Quality begins with the recording environment. Professional studios take great care to insure proper acoustics and isolation from external noise sources, such as traffic and loud neighbors. The location should have acoustic qualities that enhance, not distract from the music. A recording studio has a collection of the highest quality microphones with specific microphones selected for specific applications. An experienced recording engineer will understand the need to maintain the lowest possible noise in the audio signal path, by eliminating grounding loops and choosing recording components that produce very little noise. Finally, choose professional audio production software like Pro Tools or Adobe Audition as the centerpiece of a digital audio workstation (DAW). This computer system will provide the needed features for multi-track recording and effects creation.

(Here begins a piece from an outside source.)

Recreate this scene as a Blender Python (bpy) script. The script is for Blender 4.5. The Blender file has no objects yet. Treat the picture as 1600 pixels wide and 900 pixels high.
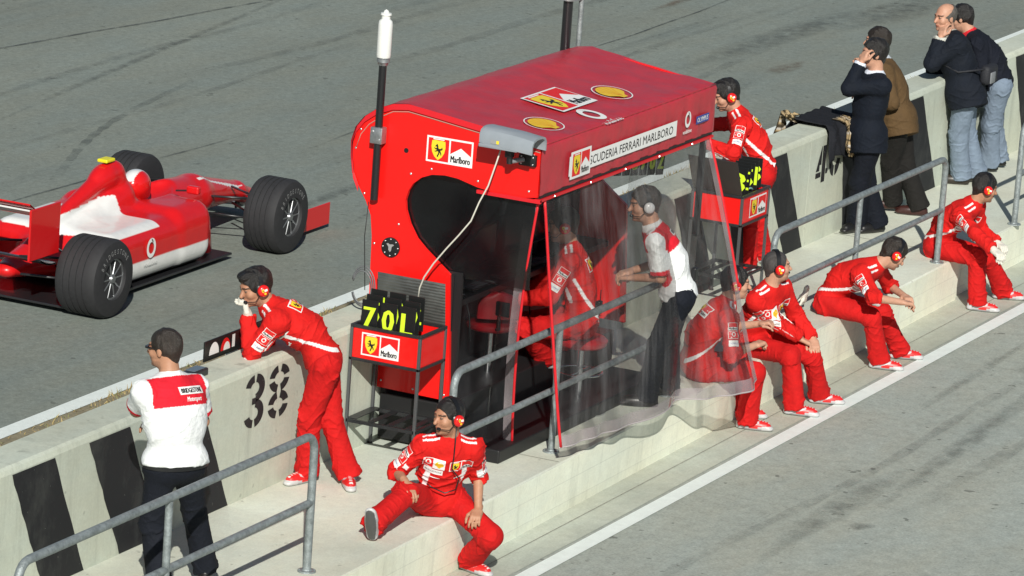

Even though you can technically accomplish all of the tasks required to produce your own CD, you should consider involving others. Self-produced CDs often suffer from a musician who is hyper sensitive in some areas, while neglecting others. The "one man band" approach to recording leaves you vulnerable to blind spots in product quality. Consider hiring a recording engineer who knows how to capture the highest quality recordings. The engineer will relieve musicians from the burden of having to provide technical solutions and free them to focus on their music. Choose a producer who will "shoot straight" about the music performances and choice of effects and instrumentation. The producer should be someone you trust to represent the "gold standard" of what makes for a good final product. An effective producer will maintain a sense of perspective in the development of the project after others may have lost theirs.
Once you have the master CD recorded, the final step is distribution. Anyone can purchase a multi-bay CD duplicator for a few hundred dollars. This cheap and easy solution would appear to make the most sense if money is tight. Add a CD label or on-disc printer, and you can pump out as many copies as you want using recordable CDs. However, this is not the professional solution and will severely limit your distribution options. Professional CDs are replicated, not duplicated. Replication involves using a glass master to publish CDs to non-recordable CD media as is used on commercially-released CDs. Add to the replication process professionally produced album artwork with UPC bar codes and shrink wrapped jewel cases, and you will have a truly professional product.